Great exploration of Old World European recipes. The kind of food your grandmothers grew up eating & made for their loved ones. Recommended for fans of Fallon's 'Nourishing Traditions'.
4 solid stars. The kindle version I borrowed from the library was, curiously, the 1980s something version so geography and country names, particularly those in Eastern Europe, are dated both in name and spelling. I mean…I was in elementary school in the mid 80s and early 90s and don’t recall seeing Romania spelled as Rumania, so.
Despite the desperate need for a geographic update, this was a fascinating look into so called peasant cuisine of Europe. Yes, some weird ingredients are needed and many recipes might not be defined as “quick and easy”, but it’s nonetheless an engrossing read.

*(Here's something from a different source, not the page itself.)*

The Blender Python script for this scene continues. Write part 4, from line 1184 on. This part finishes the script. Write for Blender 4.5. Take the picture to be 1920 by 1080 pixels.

Elisabeth Luard is one of Britain's most revered food writers and this is widely considered to be her magnum opus. She combines functional recipes for every kind of European comfort food, here, with meticulous research and mixes her fine prose with recollections of her interviewees and excerpts from the journals of nineteenth and early twentieth century travellers.
Although this book was published in 1987, recent interest in Nordic Nouvelle cuisine indicates another look through these recipes. A renewed trend in scavenging for fresh food can lead us to enhance our cooking with young, tender, succulent ingredients for old recipes.
Well written. Amusing. Should be a classic. Lots of tasty not weird gluten free foods, because not every region was dependent on wheat. I think I'm going to buy a copy of this, which is not something I often do. It's useful.